Today's title is the opening line of Marianne's Moore poem … “Poetry”. One of a hundred in Dover Thrift Editions' 100 Best-Loved Poems edited by Philip Smith (ISBN 0486285537), ranging from the early sixteenth century to the nineteen fifties – I love chronological order anthologies, because you see that human thought never completely stands still, no matter what fundamentalists would have you believe – and also including two ballads dating probably from the late Middle Ages.



It's exclusively American and English poetry in this edition to maintain “aesthetic continuity”, whatever that is. Don't worry, other anthologies get into other ethnicities, locations, time periods … and it was fun for me to reread several of these poems that I had to recite, mostly from Honors English my senior year of high school! (Exception: Mrs. Durant's sixth grade class, where everybody had to memorize and recite Robert Frost's “Stopping by Woods on A Snowy Evening”.)



In case you want to know – I'm told I get very tight-lipped about my growing years, and I want to do better with that – among the senior year poems Mrs. Hooten's class had to memorize were Percy Shelley's “Ozymandias”, John Keats' “Ode on a Grecian Urn” which I almost screwed up at the beginning by making the title “Ode to”, Robert Browning's “My Last Duchess”. We also had Hamlet's soliloquy beginning “To be or not to be” and the opening paragraph of the prologue to The Canterbury Tales in Middle English. It's not that hard.

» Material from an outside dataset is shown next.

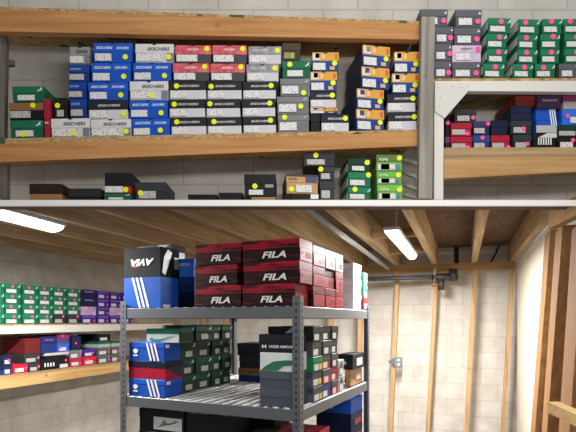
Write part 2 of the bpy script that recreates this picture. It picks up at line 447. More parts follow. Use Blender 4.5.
for i, (y0, y1) in enumerate(((160, 164), (172, 178), (184, 190), (194, 198.6))):
    bar('side_slat', f'{("uppermost","second","third","lowest")[i]} grey slat beside bright green boxes and grey post', (P(404, y0, 2.68), P(420, y1, 2.52)), .028, .012, SLATW, 'slat')['group'] = 'grey side slats'

G1 = 'shoeboxes on the long middle shelf'; G4 = ''
SLOPE = lambda py: (-.0217*(py-60)/77 if py > 60 else .01*(60-py)/20)
def stack(rows, sname, group, n_auto=True, **kw):
    n = len(rows)
    for i, r in enumerate(rows):
        px0, px1, py0, py1, st = r[:5]; o = dict(kw); 
        if len(r) > 5: o.update(r[5])
        desc = o.pop('desc', DESC[st])
        lab = o.pop('label', None) or f'{desc}, {rowname(i, n)} {"of" if n == 1 else "in"} {sname}'
        if 'roll' not in o: o['roll'] = -SLOPE((py0+py1)/2) if group == G1 else 0
        up_box(px0, px1, py0, py1, st, lab, group, **o)
red_card = cardboard('a02336'); 
stack([(12, 44, 86, 101.6, 'green', dict(dot=None, desc='dark green shoebox')),
       (9, 43, 102.4, 119.6, 'blackbox', dict(dot=(.72, .82), lid=cardboard('8a6244'), desc='brown-lidded black shoebox', extra=[('label', 'front', .04, .64, .1, .5, LABEL_G)])),
       (10, 43, 120, 138, 'green', dict(dot=(.42, .2), desc='green shoebox'))], 'the leftmost stack on long shelf', G1)
stack([(43.8, 50.6, 98.5, 137.6, 'blackbox', dict(dot=None, lid=red_card, body=red_card, lf=.5, depth=.24, label='narrow red box standing upright beside leftmost green stack', extra=[('text', 'front', 'RUNNING', .2, .8, .35, .4, W_)])),
       ], '', G1)
stack([(53.6, 67.6, 97.5, 117.8, 'blackbox', dict(dot=(.3, .6), label='small black box behind white box, beside upright red box', extra=[('label', 'front', .25, .75, .06, .38, LABEL_G)]))], '', G1)
stack([(69.3, 90, 46.5, 64, 'white', dict(dot=None, desc='grey shoebox', lid=cardboard('8f8d8c'), body=cardboard('8b8988'), y=.03)), (68.5, 89.5, 64.4, 81.3, 'dkblue', dict(dot=None, y=.03)), (68, 87, 81.6, 98.4, 'dkblue', dict(dot=None, y=.03)),
       (70, 87.3, 98.8, 117.4, 'dkblue', dict(dot=None, y=.03)), (51, 90, 118.2, 137.3, 'white', dict(dot=(.58, .24)))], 'second stack on long shelf', G1)
stack([(93, 132.2, 42.7, 62.1, 'blue'), (91, 130.8, 62.5, 81.6, 'blue'), (88, 128, 81.9, 100, 'blue'), (88.3, 128, 100.4, 118.7, 'black', dict(dot=(.9, .26))), (90.6, 131.3, 119, 136.6, 'white')],
      'third stack on long shelf', G1)
up_box(108, 137, 34.5, 43.9, 'brown', 'brown box on top of the third stack, under upper beam', G1, y=.06, depth=.22, dot=None)
stack([(135, 173.6, 43.6, 62.2, 'white'), (132.6, 171.3, 62.6, 80.6, 'blue'), (129.5, 168.3, 81, 99.7, 'white', dict(dot=(.57, .22))), (129.3, 168, 100, 117.8, 'blue'), (132, 170.2, 118.2, 135.8, 'blue', dict(dot=(.75, .3)))],
      'fourth stack on long shelf', G1)
stack([(175, 211.3, 45, 62.6, 'red'), (172.6, 209.4, 63, 80.8, 'red'), (169.2, 206.4, 81, 99, 'black', dict(dot=(.2, .72))), (169, 205.4, 99.3, 117, 'black'), (171, 206.6, 117.2, 134.9, 'black', dict(dot=(.17, .74)))],
      'fifth stack on long shelf', G1)
stack([(212, 247, 45, 63, 'red'), (210, 245.2, 63.3, 81, 'red'), (207, 242, 81.3, 98.8, 'black', dict(dot=(.12, .7))), (206, 240.6, 99.1, 116.9, 'black', dict(dot=(.12, .74))), (207.2, 242, 117.2, 134.1, 'black', dict(dot=(.2, .74)))],
      'sixth stack on long shelf', G1)
stack([(248.2, 281.5, 46, 63.6, 'grey'), (246.3, 279, 64, 81, 'grey'), (242.6, 276.4, 81.3, 98.6, 'black', dict(dot=(.85, .74))), (242, 275.8, 99, 116.2, 'black', dict(dot=(.83, .74))), (243, 276.6, 116.6, 133.3, 'black', dict(dot=(.83, .76)))],
      'seventh stack on long shelf', G1)
stack([(282, 301, 42.6, 60, 'brown', dict(dot=None, extra=[('patch', 'front', .1, .4, .08, .42, mat('8d8a70')), ('patch', 'front', .42, .66, .08, .42, mat('a0a63e'))])), (282, 311, 60.4, 77.8, 'green', dict(dot=(.27, .76))), (280, 310.8, 78.2, 95.8, 'nbgrey', dict(dot=(.77, .16))),
       (276.9, 309.4, 96.2, 114, 'nbgrey'), (277.8, 309.6, 114.3, 132.4, 'nbgrey', dict(dot=(.22, .84)))], 'eighth stack on long shelf', G1)
stack([(312, 339, 52, 71, 'yellow'), (310.4, 337.4, 71.3, 91, 'yellow'), (310, 336.8, 91.3, 107.5, 'black', dict(dot=(.84, .74))), (310, 338, 107.8, 113.4, 'yellow', dict(dot=None, lf=.6, desc='flat orange box'))
       ], 'ninth stack on long shelf', G1)
up_box(310.4, 320.4, 113.8, 131.6, 'blackbox', 'narrow black box under the ninth stack on long shelf', G1, dot=None)
up_box(320.9, 349.4, 113.8, 131.4, 'black', 'black-lidded white shoebox between flat orange box and navy stack', G1, depth=.15, dot=(.86, .74))
navyl = [('patch', 'left', .02, .98, .03, .98, mat('1a2848', .5), 'long_side')]
stack([(362, 391, 45.6, 66.8, 'yellow'), (361, 390.6, 67.2, 88.6, 'yellow'), (356.4, 385, 89, 109, 'yellow'), (356, 385.4, 109.3, 130.6, 'yellow')], 'tenth stack on long shelf', G1, yaw=math.radians(10), depth=.29, extra=navyl)
stack([(394, 420, 51.5, 72.8, 'yellow'), (392, 419.5, 73.2, 93.2, 'yellow'), (387.2, 416, 93.6, 111.6, 'black', dict(dot=(.9, .72))), (388, 417.4, 112, 130, 'black', dict(dot=(.9, .72)))], 'rightmost stack on long shelf', G1)

# boxes on the ledge under the long shelf
G2 = 'shoeboxes on the ledge below the long shelf'
LB = 200.2
tan = cardboard('b08a5e')
kw = dict(depth=.2, y=.0)
up_box(29, 62, 183.5, LB, 'blackbox', 'black and tan box, leftmost on the lower ledge', G2, dot=None, lf=.62, lid=cardboard('2b1f1b'), body=cardboard('a3714c'), **kw)
up_box(68, 101, 188.2, LB, 'blackbox', 'black box on lower ledge, second from left', G2, dot=None, lf=.7, lid=cardboard('2b2b2d'), **kw)
up_box(104.5, 131.5, 172.6, 193, 'blackbox', 'black-topped red box with label on lower ledge green box', G2, dot=(.8, .16), lf=.66, lid=cardboard('1e1a22'), body=cardboard('a8213a'), extra=[('label', 'front', .02, .7, .03, .33)], **kw)
up_box(103.5, 131, 193.4, LB, 'green', 'green box under the black-topped red box on ledge', G2, dot=None, **kw)
up_box(135, 166, 182, LB, 'darkgrey', 'charcoal box with yellow sticker on lower ledge', G2, dot=(.18, .4), lf=.5, **kw)
up_box(187.5, 217.5, 194.2, LB, 'blackbox', 'low black box on lower ledge, left of a pair', G2, dot=None, **kw)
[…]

Got home last night after a meeting I was supposed to be at post-work got canceled (but that's ok, the person I was supposed to meet called me first and explained why, and I set up another meeting tomorrow night too) and I'm glad I did because the four of us – Martha doesn't work at McDonald's Tuesday nights anymore so she can get Jeffrey to his Cub Scout meetings – sat down and had sloppy joes and chips for dinner, it was great! The kids on their own were picking out a movie to watch (A Simple Wish) and started picking out videos they did not want or watch anymore, ones that they have outgrown – I am so impressed with that.



This morning after the kids got their reading done (for Reading At Home, Sarah in second grade has to read twenty minutes a day and Jeffrey in first grade has to read ten) I quizzed Jeffrey on some of what he needs to know for his Bobcat badge. And he's doing it – the Pledge particularly was giving him some trouble – from memory; I am so impressed with how he and Sarah are doing. When I asked Sarah did she think she read with no help, with some help, or with a lot of help, she took a minute and then said “with some help” for I did indeed help her. The honesty is just great when it comes out.